Em qualquer país desenvolvido, os motoristas que não prestarem bons serviços, mesmo que tenham vínculo trabalhista, podem ser sumariamente desligados sem qualquer indenização. No Brasil, ao contrário, incide aviso prévio, multa sobre o FGTS, todas as horas extras que os motoristas conseguirem alegar, além de danos morais e gratificações.

Acresça-se que a Justiça Trabalhista brasileira, quase sempre hostil aos empresários, não aceitaria que as remunerações mensais variassem apenas em razão da produtividade, sem garantia de uma média remuneratória, porque isso caracterizaria redução salarial nos meses menos produtivos. O pagamento pela média importaria, na prática, em grande acréscimo aos valores totais devidos aos motoristas, inevitavelmente repassados aos usuários.

É nítida a inviabilidade da aplicação do engessado regime trabalhista brasileiro a uma atividade de contratação ágil e instantânea, remunerada pela produtividade.

A existência de vínculo trabalhista entre motoristas e empresas de aplicativos está em discussão na Seção de Dissídios Individuais do TST [3], uma vez que há entendimentos opostos de suas Turmas. O debate jurídico recebeu uma recente ingerência política em razão da proposta informal do Ministro do Trabalho de usar os Correios para substituir o Uber [4], demonstrando que não conhece nenhum dos dois serviços.

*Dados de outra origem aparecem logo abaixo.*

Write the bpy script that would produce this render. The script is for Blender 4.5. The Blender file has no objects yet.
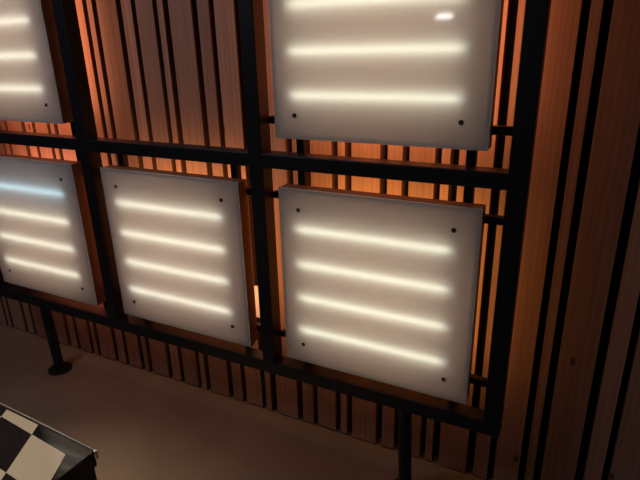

É sempre bom ter cuidado com ideias que parecem simples e bonitas, mas têm consequências desastrosas quando aplicadas porque não foram adequadamente analisados todos os seus aspectos.

A economia não é um jogo de Lego, que se resolve com a transferência de peças de um lado para outro. Os negócios dependem de expectativas de lucro e segurança jurídica, que não podem ser supridas (mas podem ser destruídas) pela intervenção estatal.

O vínculo trabalhista artificial entre motoristas e empresas derrubaria os dois pilares da atividade econômica, inviabilizando todo um modelo de negócios bem sucedido que proporciona a sobrevivência de milhões de famílias, além de agregar enorme insegurança à imagem do país.

 


[1] Em transporte individual urbano surgiram o Cabify (que já saiu do Brasil, o que demonstra o quanto é pequena a margem final de lucro), 99 (que já existia desde 2012, mas não era meio de pagamento), além de centenas de aplicativos locais. No setor de frete comercial, foram criados Truckpad, Fretebras, SontraCargo, Quero Frete, Busca Cargas, Brasil Frete, Pega Carga, Cargo X, entre muitos outros.

[2] Esse montante inclui as contribuições para o INSS e FGTS, 13° salário, ⅓ de gratificação de férias, alimentação e demais encargos como as contribuições para o Sistema S e salário educação. Ainda existem outros benefícios previstos em leis especiais e convenções coletivas.

[3] Os processos que geraram o procedimento de uniformização de jurisprudência são E-RR-1000123-89.2017.5.02.0038 e E-RR-100353-02.2017.5.01.0066.